Bağçe: Asgari ahlak yargılarımız kalmadı
Marmara Üniversitesi Öğretim Üyesi Prof. Dr. H. Emre Bağçe ise yaptığı konuşmada “Şu an içinde bulunduğumuz durumdan bir yüz yıl daha çıkamayabiliriz. Bir pasif daire içindeyiz. Bu dairenin içinde dönüp dolaşıp aynı yere gelmektense dairenin dışında kalıp duruma bakmalıyız" dedi.

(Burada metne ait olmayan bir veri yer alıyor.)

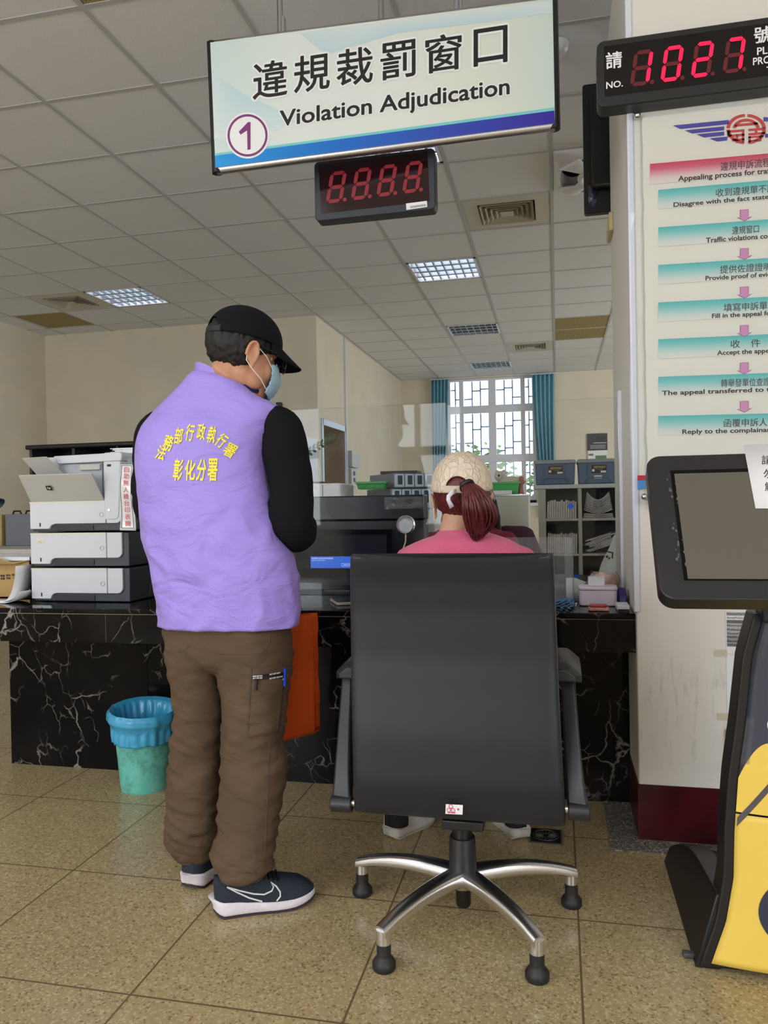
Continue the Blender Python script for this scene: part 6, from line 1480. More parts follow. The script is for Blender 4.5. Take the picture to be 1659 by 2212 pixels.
def shoe(parent, heel, ang, L_, W_, up_mat, sole_mat, out_mat, lat=1, logo=None, lace=None, lining=None, hk=1.0):
    """heel = rear end on the floor, ang = heading of the toe"""
    f = Vector((math.sin(ang), math.cos(ang), 0)); r = Vector((math.cos(ang), -math.sin(ang), 0)); heel = Vector(heel)
    def wd(s_): return W_ * .5 * (min(1, math.sqrt(max(.0, 1 - (1 - min(1, s_ / .12)) ** 2)) + .0) * (.80 + .20 * min(1, max(0, (s_ - .25) / .4)) - .05 * math.exp(-((s_ - .42) / .12) ** 2)) if s_ < .72 else 1.0 * math.sqrt(max(.02, 1 - ((s_ - .72) / .285) ** 2.2)))
    z0 = lambda s_: .004 + (.016 * max(0, (s_ - .72) / .28) ** 1.6) + .016 * max(0, (.1 - s_) / .1) ** 1.3
    z1 = lambda s_: (.052 - .018 * min(1, s_ / .55) + (.006 * max(0, (s_ - .8) / .2))) * hk
    at = lambda s_, x, z: heel + f * (L_ * s_) + r * x + Vector((0, 0, z))
    SS = [.0, .012, .03, .06, .1, .16, .24, .32, .4, .5, .6, .7, .78, .85, .9, .94, .97, .99, 1.0]
    b = MB(); rg = []; rg2 = []
    for s_ in SS:
        w = max(.004, wd(max(.004, min(.998, s_)))); rg.append([at(s_ - .045 * max(0, 1 - s_ / .14) * max(0, math.sin(a)) ** .7, w * 1.06 * math.copysign(abs(math.cos(a)) ** .35, math.cos(a)), (z0(s_) + z1(s_)) / 2 + (z1(s_) - z0(s_)) / 2 * math.copysign(abs(math.sin(a)) ** .5, math.sin(a))) for a in [2 * math.pi * k / 24 for k in range(24)]])
    root = thing_part = None
    b.loft(rg, 0, True); so = None
    up = MB(); rg = []
    hh = lambda s_: (.062 + .0 * s_ if s_ < .08 else .062 + .012 * min(1, (s_ - .08) / .2) if s_ < .36 else .078 - .046 * ((s_ - .36) / .64) ** 1.0)
    def upr(s_, a): w = max(.003, wd(max(.004, min(.995, s_))) * (.96 if s_ > .3 else .93)); t_ = hh(s_) * min(1, math.sqrt(max(.02, (1.004 - s_) / .16))); return at(s_, w * math.copysign(abs(math.cos(a)) ** .7, math.cos(a)), z1(s_) - .006 + t_ * max(0, math.sin(a)) ** .8)
    for s_ in SS[1:]: rg.append([upr(s_, math.pi * k / 20) for k in range(21)] )
    up.loft(rg, 0, True); o = up.build('shoe', up_mat, parent)
    b.build('midsole', sole_mat, o)
    b = MB(); rg = []
    for s_ in SS:
        w = max(.003, wd(max(.004, min(.998, s_))) * .98); rg.append([at(s_, w, z0(s_) - .004), at(s_, -w, z0(s_) - .004), at(s_, -w, z0(s_) + .002), at(s_, w, z0(s_) + .002)])
    b.loft(rg, 0, False); b.build('outsole', out_mat, o)
    if logo:
        b = MB()
        def lp(s_, h): 
            a = math.asin(min(.96, max(.02, h))); p = upr(s_, a if lat > 0 else math.pi - a); return p + r * lat * .0015 + Vector((0, 0, .0005))
        for line_ in logo[1]: b.tube([lp(*q_) for q_ in line_], .0022, 6)
        b.build('side_logo', logo[0], o)
    if lace:
        b = MB()
        for k in range(6):
            s_ = .40 + .045 * k; b.tube([upr(s_, R(a)) + Vector((0, 0, .003)) for a in (58, 75, 90, 105, 122)], .0035, 6)
        p = upr(.37, R(90)); b.tube([p, p + f * .01 + Vector((0, 0, .02)), p + f * .035 + r * .015 + Vector((0, 0, .014))], .0025, 6); b.tube([p, p + f * .004 + Vector((0, 0, .03)), p + f * .02 + Vector((0, 0, .036))], .0025, 6); b.build('laces', lace, o)
    if lining:
        b = MB(); c = at(.17, 0, z1(.17) + hh(.17) - .02); b.loft([[c + r * .036 * k_ * math.cos(a) + f * .05 * k_ * math.sin(a) + Vector((0, 0, z_)) for a in [2 * math.pi * k / 24 for k in range(24)]] for k_, z_ in ((.95, 0), (.98, .02), (.9, .05))], 0, True); b.build('sock', lining, o)
        b = MB(); b.grid(lambda u, v: at(-.004 + .004 * v, (u - .5) * .022, z1(.02) + .004 + .045 * v), 4, 4); b.build('heel_tab', lining, o, solid=.003)
    return o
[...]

Siyasetçilerin birbirlerine ve topluma şiddet uyguladığını söyleyen Bağçe "Biz toplum olarak her gün dayak yiyoruz. Asgari ahlak yargılarımız kalmadı. Doğru, tutarlı ve geçerli kısımlara gelinceye dek dürüstlükten sınıfta kalıyoruz. Tüm ilişkilerimiz patronaj ilişkisine dönüşmüş durumda. Kampımıza göre konuşuyoruz. Medyaya, konuşan insanlara bakınca da bunu görebiliyoruz.” diye konuştu.
Konferansın ikinci oturumu Yüzleşmenin Farklı Yüzleri konusuyla, üçüncü oturumu ise Siyasetçiler Kutuplaşmacı Siyasetten Çıkış Yolunu Arıyor tartışmalarıyla son bulacak.